#### Aim of the task:
Reproduce each record exactly.

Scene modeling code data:

■ ■ ■ ■ ■ ■ ■

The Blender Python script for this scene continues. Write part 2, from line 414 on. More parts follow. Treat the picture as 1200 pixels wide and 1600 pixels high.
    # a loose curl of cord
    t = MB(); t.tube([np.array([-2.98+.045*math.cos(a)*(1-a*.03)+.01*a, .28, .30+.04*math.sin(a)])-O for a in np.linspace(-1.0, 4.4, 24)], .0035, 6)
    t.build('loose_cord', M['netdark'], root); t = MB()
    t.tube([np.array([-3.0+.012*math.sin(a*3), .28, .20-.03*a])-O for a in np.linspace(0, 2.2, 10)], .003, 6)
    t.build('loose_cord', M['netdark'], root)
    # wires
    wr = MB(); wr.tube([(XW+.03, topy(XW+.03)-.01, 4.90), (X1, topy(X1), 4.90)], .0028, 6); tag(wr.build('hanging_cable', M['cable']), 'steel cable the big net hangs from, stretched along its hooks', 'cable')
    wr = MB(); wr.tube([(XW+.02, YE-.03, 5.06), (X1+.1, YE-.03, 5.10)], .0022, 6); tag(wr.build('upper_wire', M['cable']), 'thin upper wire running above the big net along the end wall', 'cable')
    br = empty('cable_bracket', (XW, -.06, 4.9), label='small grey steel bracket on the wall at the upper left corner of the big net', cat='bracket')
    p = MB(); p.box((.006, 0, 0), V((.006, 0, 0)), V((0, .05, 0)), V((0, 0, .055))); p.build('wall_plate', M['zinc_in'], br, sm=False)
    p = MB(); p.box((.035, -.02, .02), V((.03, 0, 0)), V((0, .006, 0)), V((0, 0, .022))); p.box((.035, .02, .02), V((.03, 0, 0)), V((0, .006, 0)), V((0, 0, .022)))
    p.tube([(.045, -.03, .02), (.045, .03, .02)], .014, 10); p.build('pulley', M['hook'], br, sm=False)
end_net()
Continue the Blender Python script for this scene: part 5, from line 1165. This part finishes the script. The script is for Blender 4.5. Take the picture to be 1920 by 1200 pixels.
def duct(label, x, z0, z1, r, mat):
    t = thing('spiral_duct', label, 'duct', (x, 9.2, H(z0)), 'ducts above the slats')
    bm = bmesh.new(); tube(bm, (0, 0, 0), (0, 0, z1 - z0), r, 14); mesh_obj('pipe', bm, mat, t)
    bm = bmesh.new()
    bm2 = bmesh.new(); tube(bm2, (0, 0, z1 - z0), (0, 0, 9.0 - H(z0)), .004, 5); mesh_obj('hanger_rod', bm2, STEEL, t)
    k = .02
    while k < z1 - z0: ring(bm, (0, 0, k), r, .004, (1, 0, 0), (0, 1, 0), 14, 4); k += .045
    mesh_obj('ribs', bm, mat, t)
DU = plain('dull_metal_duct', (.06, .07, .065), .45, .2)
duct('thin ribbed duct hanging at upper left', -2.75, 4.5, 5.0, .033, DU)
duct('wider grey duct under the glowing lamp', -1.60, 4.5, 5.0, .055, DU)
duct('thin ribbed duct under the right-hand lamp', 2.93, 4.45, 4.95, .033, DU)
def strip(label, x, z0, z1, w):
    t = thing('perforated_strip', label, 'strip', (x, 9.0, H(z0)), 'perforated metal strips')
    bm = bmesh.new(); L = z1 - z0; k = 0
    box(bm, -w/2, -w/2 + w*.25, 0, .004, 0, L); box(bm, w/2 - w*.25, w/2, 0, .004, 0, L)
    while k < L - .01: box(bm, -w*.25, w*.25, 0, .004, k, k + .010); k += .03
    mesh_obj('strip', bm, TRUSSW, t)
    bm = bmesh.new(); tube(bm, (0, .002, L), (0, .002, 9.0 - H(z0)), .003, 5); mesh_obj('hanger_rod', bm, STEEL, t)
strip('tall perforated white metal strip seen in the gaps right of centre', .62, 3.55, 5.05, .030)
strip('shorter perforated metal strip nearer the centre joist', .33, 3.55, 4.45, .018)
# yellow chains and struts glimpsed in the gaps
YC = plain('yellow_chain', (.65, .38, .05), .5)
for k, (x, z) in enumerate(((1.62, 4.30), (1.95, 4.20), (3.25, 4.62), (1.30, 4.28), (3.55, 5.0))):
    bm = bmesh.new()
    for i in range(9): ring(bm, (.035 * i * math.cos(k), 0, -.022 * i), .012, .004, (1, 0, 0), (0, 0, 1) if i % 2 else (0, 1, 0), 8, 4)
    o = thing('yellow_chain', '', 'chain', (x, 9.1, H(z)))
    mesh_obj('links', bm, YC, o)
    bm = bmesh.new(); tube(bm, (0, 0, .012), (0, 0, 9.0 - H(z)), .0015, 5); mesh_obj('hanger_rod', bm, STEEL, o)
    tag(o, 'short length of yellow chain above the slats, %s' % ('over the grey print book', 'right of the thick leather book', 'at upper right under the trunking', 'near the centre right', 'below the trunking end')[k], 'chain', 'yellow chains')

■ ■ ■ ■ ■ ■ ■

#### Solved exercise:
The Blender Python script for this scene continues. Write part 2, from line 414 on. More parts follow. Treat the picture as 1200 pixels wide and 1600 pixels high.
    # a loose curl of cord
    t = MB(); t.tube([np.array([-2.98+.045*math.cos(a)*(1-a*.03)+.01*a, .28, .30+.04*math.sin(a)])-O for a in np.linspace(-1.0, 4.4, 24)], .0035, 6)
    t.build('loose_cord', M['netdark'], root); t = MB()
    t.tube([np.array([-3.0+.012*math.sin(a*3), .28, .20-.03*a])-O for a in np.linspace(0, 2.2, 10)], .003, 6)
    t.build('loose_cord', M['netdark'], root)
    # wires
    wr = MB(); wr.tube([(XW+.03, topy(XW+.03)-.01, 4.90), (X1, topy(X1), 4.90)], .0028, 6); tag(wr.build('hanging_cable', M['cable']), 'steel cable the big net hangs from, stretched along its hooks', 'cable')
    wr = MB(); wr.tube([(XW+.02, YE-.03, 5.06), (X1+.1, YE-.03, 5.10)], .0022, 6); tag(wr.build('upper_wire', M['cable']), 'thin upper wire running above the big net along the end wall', 'cable')
    br = empty('cable_bracket', (XW, -.06, 4.9), label='small grey steel bracket on the wall at the upper left corner of the big net', cat='bracket')
    p = MB(); p.box((.006, 0, 0), V((.006, 0, 0)), V((0, .05, 0)), V((0, 0, .055))); p.build('wall_plate', M['zinc_in'], br, sm=False)
    p = MB(); p.box((.035, -.02, .02), V((.03, 0, 0)), V((0, .006, 0)), V((0, 0, .022))); p.box((.035, .02, .02), V((.03, 0, 0)), V((0, .006, 0)), V((0, 0, .022)))
    p.tube([(.045, -.03, .02), (.045, .03, .02)], .014, 10); p.build('pulley', M['hook'], br, sm=False)
end_net()
Continue the Blender Python script for this scene: part 5, from line 1165. This part finishes the script. The script is for Blender 4.5. Take the picture to be 1920 by 1200 pixels.
def duct(label, x, z0, z1, r, mat):
    t = thing('spiral_duct', label, 'duct', (x, 9.2, H(z0)), 'ducts above the slats')
    bm = bmesh.new(); tube(bm, (0, 0, 0), (0, 0, z1 - z0), r, 14); mesh_obj('pipe', bm, mat, t)
    bm = bmesh.new()
    bm2 = bmesh.new(); tube(bm2, (0, 0, z1 - z0), (0, 0, 9.0 - H(z0)), .004, 5); mesh_obj('hanger_rod', bm2, STEEL, t)
    k = .02
    while k < z1 - z0: ring(bm, (0, 0, k), r, .004, (1, 0, 0), (0, 1, 0), 14, 4); k += .045
    mesh_obj('ribs', bm, mat, t)
DU = plain('dull_metal_duct', (.06, .07, .065), .45, .2)
duct('thin ribbed duct hanging at upper left', -2.75, 4.5, 5.0, .033, DU)
duct('wider grey duct under the glowing lamp', -1.60, 4.5, 5.0, .055, DU)
duct('thin ribbed duct under the right-hand lamp', 2.93, 4.45, 4.95, .033, DU)
def strip(label, x, z0, z1, w):
    t = thing('perforated_strip', label, 'strip', (x, 9.0, H(z0)), 'perforated metal strips')
    bm = bmesh.new(); L = z1 - z0; k = 0
    box(bm, -w/2, -w/2 + w*.25, 0, .004, 0, L); box(bm, w/2 - w*.25, w/2, 0, .004, 0, L)
    while k < L - .01: box(bm, -w*.25, w*.25, 0, .004, k, k + .010); k += .03
    mesh_obj('strip', bm, TRUSSW, t)
    bm = bmesh.new(); tube(bm, (0, .002, L), (0, .002, 9.0 - H(z0)), .003, 5); mesh_obj('hanger_rod', bm, STEEL, t)
strip('tall perforated white metal strip seen in the gaps right of centre', .62, 3.55, 5.05, .030)
strip('shorter perforated metal strip nearer the centre joist', .33, 3.55, 4.45, .018)
# yellow chains and struts glimpsed in the gaps
YC = plain('yellow_chain', (.65, .38, .05), .5)
for k, (x, z) in enumerate(((1.62, 4.30), (1.95, 4.20), (3.25, 4.62), (1.30, 4.28), (3.55, 5.0))):
    bm = bmesh.new()
    for i in range(9): ring(bm, (.035 * i * math.cos(k), 0, -.022 * i), .012, .004, (1, 0, 0), (0, 0, 1) if i % 2 else (0, 1, 0), 8, 4)
    o = thing('yellow_chain', '', 'chain', (x, 9.1, H(z)))
    mesh_obj('links', bm, YC, o)
    bm = bmesh.new(); tube(bm, (0, 0, .012), (0, 0, 9.0 - H(z)), .0015, 5); mesh_obj('hanger_rod', bm, STEEL, o)
    tag(o, 'short length of yellow chain above the slats, %s' % ('over the grey print book', 'right of the thick leather book', 'at upper right under the trunking', 'near the centre right', 'below the trunking end')[k], 'chain', 'yellow chains')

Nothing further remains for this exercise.